Rows from a 3D scene dataset

%%

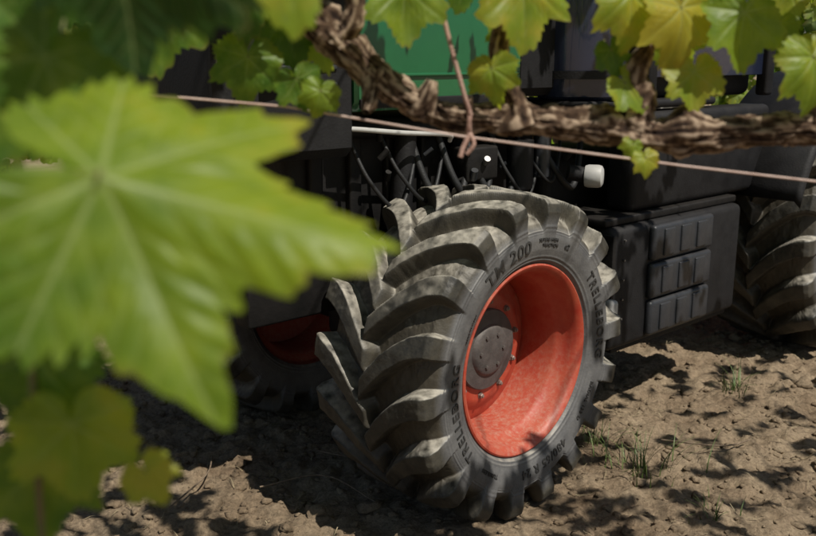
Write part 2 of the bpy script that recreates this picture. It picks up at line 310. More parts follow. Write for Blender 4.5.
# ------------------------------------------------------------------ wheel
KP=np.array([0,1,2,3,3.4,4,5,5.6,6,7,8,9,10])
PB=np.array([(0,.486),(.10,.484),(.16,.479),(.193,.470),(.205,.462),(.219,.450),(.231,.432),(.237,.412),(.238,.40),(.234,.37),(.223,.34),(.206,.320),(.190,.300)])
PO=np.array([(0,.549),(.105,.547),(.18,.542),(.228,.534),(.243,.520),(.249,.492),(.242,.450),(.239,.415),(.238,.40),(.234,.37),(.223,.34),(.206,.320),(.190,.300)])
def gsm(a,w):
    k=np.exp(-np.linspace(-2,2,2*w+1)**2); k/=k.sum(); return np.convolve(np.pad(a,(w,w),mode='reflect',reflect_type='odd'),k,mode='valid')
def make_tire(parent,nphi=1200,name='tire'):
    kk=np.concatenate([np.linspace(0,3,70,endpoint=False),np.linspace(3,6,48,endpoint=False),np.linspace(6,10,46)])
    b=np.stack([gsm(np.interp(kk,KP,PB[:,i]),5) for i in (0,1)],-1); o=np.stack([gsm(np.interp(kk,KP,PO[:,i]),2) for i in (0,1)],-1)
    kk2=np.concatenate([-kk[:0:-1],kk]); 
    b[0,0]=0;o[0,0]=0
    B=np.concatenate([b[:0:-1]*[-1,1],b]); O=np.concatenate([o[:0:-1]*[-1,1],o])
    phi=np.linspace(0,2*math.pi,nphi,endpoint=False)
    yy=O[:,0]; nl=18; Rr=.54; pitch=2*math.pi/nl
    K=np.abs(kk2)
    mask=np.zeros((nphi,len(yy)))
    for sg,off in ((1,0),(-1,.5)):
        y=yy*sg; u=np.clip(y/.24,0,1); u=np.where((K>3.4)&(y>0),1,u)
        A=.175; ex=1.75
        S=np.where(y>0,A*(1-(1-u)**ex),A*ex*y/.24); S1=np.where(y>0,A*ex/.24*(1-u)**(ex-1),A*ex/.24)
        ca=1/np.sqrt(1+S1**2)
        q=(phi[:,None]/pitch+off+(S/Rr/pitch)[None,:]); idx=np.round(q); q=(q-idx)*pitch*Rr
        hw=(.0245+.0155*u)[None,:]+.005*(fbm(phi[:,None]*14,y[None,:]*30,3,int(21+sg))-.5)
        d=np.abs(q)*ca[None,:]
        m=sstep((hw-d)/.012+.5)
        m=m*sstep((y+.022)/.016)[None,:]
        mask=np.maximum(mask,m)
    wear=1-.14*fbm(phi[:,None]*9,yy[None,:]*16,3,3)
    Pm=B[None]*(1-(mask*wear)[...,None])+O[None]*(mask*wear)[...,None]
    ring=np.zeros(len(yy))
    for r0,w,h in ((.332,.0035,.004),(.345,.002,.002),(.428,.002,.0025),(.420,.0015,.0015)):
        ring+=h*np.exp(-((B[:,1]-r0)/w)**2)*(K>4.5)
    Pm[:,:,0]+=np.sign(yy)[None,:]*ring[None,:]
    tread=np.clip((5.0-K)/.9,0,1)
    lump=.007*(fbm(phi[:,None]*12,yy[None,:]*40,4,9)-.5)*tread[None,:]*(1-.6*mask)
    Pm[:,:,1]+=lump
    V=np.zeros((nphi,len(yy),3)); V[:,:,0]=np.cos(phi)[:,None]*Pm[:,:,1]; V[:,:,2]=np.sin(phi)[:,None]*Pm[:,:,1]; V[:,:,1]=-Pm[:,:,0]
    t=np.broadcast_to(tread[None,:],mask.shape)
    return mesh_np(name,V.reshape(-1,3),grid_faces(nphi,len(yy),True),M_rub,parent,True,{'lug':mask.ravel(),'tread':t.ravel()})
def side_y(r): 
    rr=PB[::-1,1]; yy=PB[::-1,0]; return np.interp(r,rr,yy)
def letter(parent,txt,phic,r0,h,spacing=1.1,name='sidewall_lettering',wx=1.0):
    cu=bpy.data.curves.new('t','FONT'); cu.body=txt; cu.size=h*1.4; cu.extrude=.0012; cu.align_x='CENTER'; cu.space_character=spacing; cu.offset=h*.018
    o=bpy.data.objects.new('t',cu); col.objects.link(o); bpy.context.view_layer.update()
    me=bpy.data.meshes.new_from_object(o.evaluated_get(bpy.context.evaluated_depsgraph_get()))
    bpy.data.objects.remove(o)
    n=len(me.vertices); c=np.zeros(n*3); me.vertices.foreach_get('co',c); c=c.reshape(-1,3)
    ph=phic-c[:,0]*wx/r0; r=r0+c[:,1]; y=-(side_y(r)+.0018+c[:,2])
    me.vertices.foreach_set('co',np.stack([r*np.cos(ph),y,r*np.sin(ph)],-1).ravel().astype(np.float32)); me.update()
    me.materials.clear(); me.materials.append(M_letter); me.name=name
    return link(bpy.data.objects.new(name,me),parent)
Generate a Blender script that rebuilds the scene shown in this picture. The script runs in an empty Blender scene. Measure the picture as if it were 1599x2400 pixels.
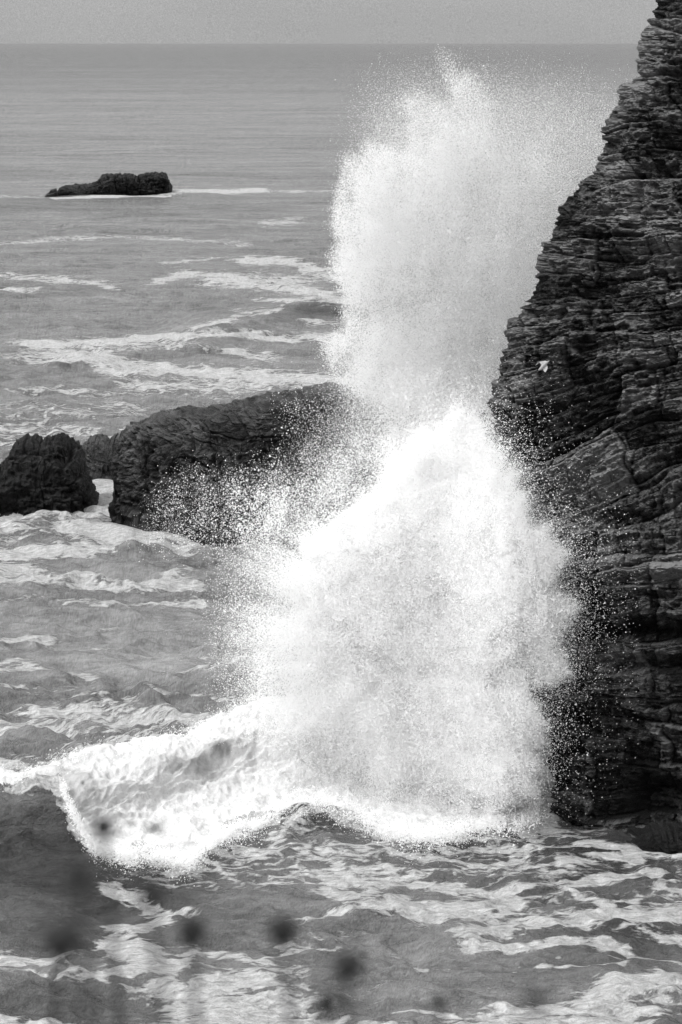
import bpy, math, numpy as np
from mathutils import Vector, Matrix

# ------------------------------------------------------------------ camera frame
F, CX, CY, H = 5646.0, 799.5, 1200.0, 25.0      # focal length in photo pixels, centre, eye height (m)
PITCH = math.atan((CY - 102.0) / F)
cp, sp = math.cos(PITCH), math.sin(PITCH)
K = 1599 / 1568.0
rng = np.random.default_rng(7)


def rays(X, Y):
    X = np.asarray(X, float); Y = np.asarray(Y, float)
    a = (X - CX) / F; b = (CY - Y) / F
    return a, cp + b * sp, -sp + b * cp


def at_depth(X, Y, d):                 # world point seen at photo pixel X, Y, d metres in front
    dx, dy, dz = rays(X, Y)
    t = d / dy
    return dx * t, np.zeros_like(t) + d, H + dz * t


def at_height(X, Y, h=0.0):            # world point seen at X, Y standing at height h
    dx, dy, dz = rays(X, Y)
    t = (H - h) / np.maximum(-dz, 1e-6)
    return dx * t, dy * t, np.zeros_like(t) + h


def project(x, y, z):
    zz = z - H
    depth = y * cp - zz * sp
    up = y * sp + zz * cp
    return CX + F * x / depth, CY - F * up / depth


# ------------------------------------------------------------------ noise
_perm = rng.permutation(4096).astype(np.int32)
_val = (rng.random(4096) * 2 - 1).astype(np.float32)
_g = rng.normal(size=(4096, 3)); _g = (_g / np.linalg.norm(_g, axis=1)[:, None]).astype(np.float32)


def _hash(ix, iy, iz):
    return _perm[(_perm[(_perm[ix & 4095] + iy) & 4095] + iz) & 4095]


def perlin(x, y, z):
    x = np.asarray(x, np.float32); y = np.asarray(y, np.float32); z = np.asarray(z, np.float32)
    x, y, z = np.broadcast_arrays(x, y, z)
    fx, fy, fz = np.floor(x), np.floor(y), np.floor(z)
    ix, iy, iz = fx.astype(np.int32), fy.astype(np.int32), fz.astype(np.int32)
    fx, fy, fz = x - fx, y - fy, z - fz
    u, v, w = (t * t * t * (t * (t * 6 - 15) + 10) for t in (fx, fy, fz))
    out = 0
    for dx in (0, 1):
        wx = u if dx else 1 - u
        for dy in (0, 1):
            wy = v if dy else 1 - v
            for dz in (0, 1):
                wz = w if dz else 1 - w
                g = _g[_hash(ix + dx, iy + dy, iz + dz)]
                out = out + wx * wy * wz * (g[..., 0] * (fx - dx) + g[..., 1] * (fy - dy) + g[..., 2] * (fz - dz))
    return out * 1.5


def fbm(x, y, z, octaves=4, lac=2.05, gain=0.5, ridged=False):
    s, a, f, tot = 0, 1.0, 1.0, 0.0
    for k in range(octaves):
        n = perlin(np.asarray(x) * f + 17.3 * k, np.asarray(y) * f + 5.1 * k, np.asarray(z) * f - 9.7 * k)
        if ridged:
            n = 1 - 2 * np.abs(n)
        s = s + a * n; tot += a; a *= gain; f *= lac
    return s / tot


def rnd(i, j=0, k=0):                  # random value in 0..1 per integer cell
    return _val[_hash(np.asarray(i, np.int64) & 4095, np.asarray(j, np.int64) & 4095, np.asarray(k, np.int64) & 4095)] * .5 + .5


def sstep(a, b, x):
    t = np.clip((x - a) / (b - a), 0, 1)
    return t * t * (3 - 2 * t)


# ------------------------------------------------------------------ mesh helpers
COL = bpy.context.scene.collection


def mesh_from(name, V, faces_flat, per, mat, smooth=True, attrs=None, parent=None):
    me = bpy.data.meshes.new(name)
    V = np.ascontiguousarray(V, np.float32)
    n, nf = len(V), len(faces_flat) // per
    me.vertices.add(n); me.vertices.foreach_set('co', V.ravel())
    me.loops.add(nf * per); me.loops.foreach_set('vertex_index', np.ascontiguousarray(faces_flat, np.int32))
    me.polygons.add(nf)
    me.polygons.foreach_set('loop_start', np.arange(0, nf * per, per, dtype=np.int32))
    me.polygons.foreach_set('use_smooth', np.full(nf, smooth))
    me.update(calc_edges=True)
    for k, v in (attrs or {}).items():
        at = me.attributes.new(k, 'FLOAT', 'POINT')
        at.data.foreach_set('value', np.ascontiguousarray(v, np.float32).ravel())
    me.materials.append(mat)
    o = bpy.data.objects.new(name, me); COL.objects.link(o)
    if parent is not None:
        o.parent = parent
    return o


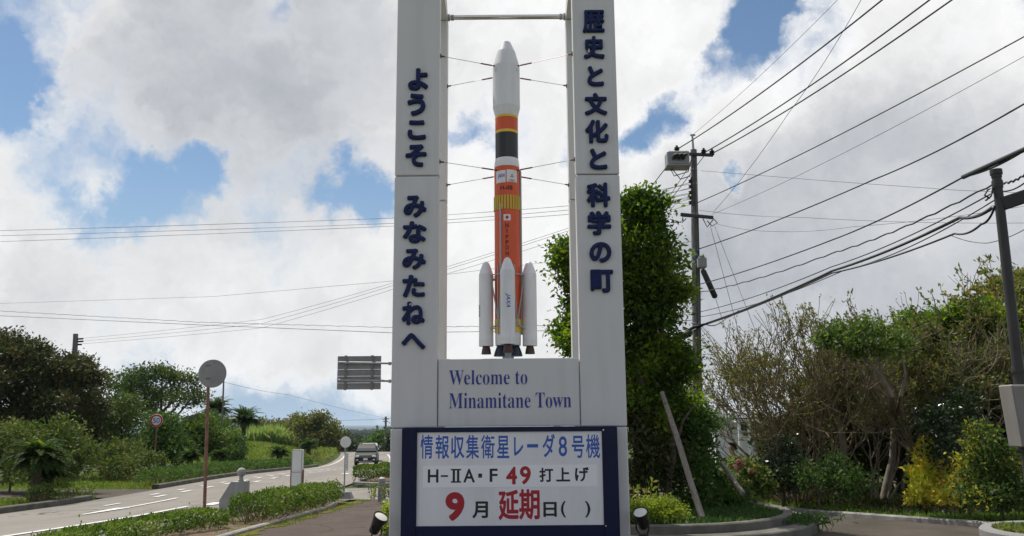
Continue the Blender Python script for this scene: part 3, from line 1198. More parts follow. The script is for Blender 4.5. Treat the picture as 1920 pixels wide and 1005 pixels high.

%%

■ SET EXERCISE: Keep the images out of the copy. Repeat word for word only the lines from the one containing "Generate a Blender" through the one containing "return dx * t, np.zeros_like(t)", both ends included.

■ EXERCISE RESPONSE:
Generate a Blender script that rebuilds the scene shown in this picture. The script runs in an empty Blender scene. Measure the picture as if it were 1599x2400 pixels.
import bpy, math, numpy as np
from mathutils import Vector, Matrix

# ------------------------------------------------------------------ camera frame
F, CX, CY, H = 5646.0, 799.5, 1200.0, 25.0      # focal length in photo pixels, centre, eye height (m)
PITCH = math.atan((CY - 102.0) / F)
cp, sp = math.cos(PITCH), math.sin(PITCH)
K = 1599 / 1568.0
rng = np.random.default_rng(7)


def rays(X, Y):
    X = np.asarray(X, float); Y = np.asarray(Y, float)
    a = (X - CX) / F; b = (CY - Y) / F
    return a, cp + b * sp, -sp + b * cp


def at_depth(X, Y, d):                 # world point seen at photo pixel X, Y, d metres in front
    dx, dy, dz = rays(X, Y)
    t = d / dy
    return dx * t, np.zeros_like(t) + d, H + dz * t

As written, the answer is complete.